Film

On the Road: American Honey

by / Oct. 12, 2016 12am EST

Winner of the jury prize at this year’s Cannes Film Festival, American Honey is a sprawling, overlong, perverse mess. And I mean that in the nicest possible way.

You wouldn’t know it from the credits, which in Dogma fashion refers to it as “A film made by” the people seen onscreen and gives only an alphabetized list of the people involved, but American Honey was written and directed by Andrea Arnold, the British filmmaker best known for Fish Tank and a 2011 adaptation of Wuthering Heights. Like so many Brits, she is fascinated by the huge expanses of country between America’s coasts, and spent a few years driving around exploring them and the people who populate them.

At one point she encountered a “mag crew,” a gang of young people who travel around selling magazine subscriptions for less than reputable organizations. This kind of thing was the subject of a 1987 Senate investigation into the slave-like working conditions the kids were subjected to.

Assembling a group of mostly amateur actors, Arnold devised a story around an ungrounded Oklahoma girl named Star who joins one of these crews. Played by a mixed race college student named Sasha Lane, Star is first seen dumpster diving with two young children. Her circumstances aren’t clear—is the man she lives with her father? stepfather?—but they’re clearly bad. And when she catches the eye of Jake (Shia LaBeouf) and his gang when they stop at a local K Mart, she’s gone without a look back. When you’re living hard in Muskogee, it must be hard to resist a come-on like  “We explore America, we party, a whole buncha shit, it’s cool.”

Under the direction of Krystal (Riley Keough), a girl barely older than the rest of them, this crew travels from city to city, selling magazine subscriptions door to door. If this sounds archaic, it’s because they’re not so much selling periodicals as they are their own hard luck stories. And it’s less a job than it is a way for them to have something to do with their lives, at least until something better comes along.

There isn’t all that much plot to movie; it runs 163 minutes, and could easily have been half that length, or twice it. That as much of it is connected by a sort of romance between Star and Jake is not to its credit: the film’s biggest flaw is that it concentrates so much time on them when we could be spending more time with their dozen or so fellow travellers, whose stories are probably equally interesting.

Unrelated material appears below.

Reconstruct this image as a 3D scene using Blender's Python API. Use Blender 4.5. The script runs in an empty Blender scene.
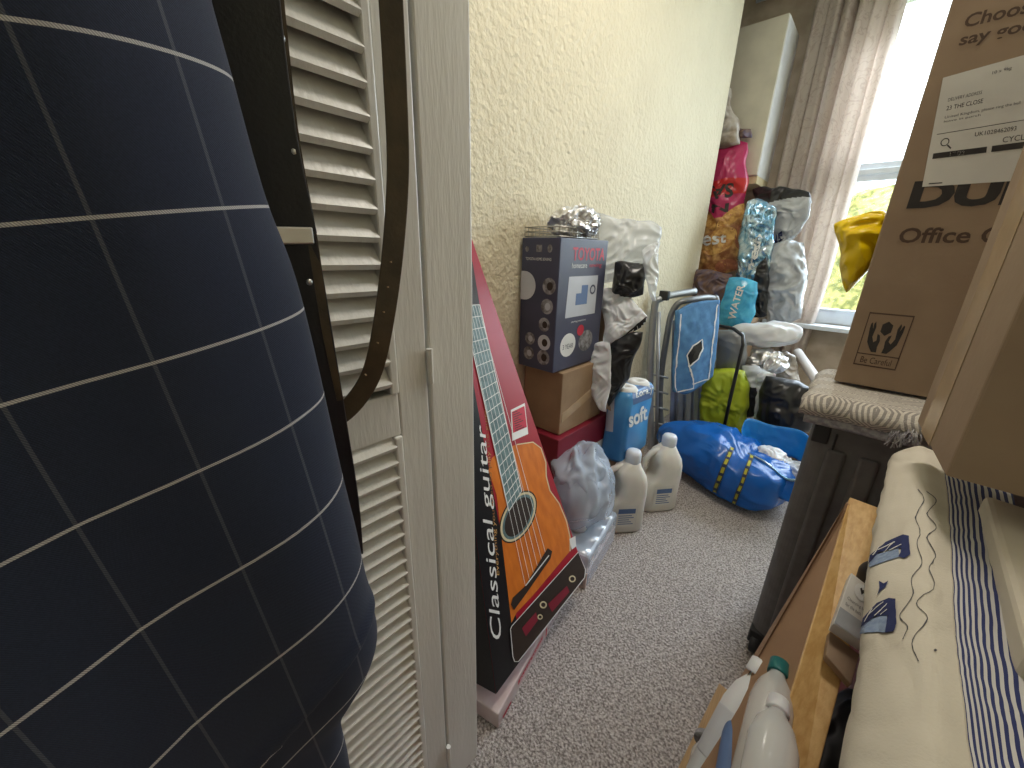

American Honey hovers between realism and fantasy. You’ll probably want to know that nothing awful happens here, which you might expect in this kind of story. There are some scenes where Star certainly seems headed for serious trouble. But Arnold is interested in watching this young woman’s development, not in punishing her for chances taken. Is it a good movie? It’s a fascinating one, and that’s close enough.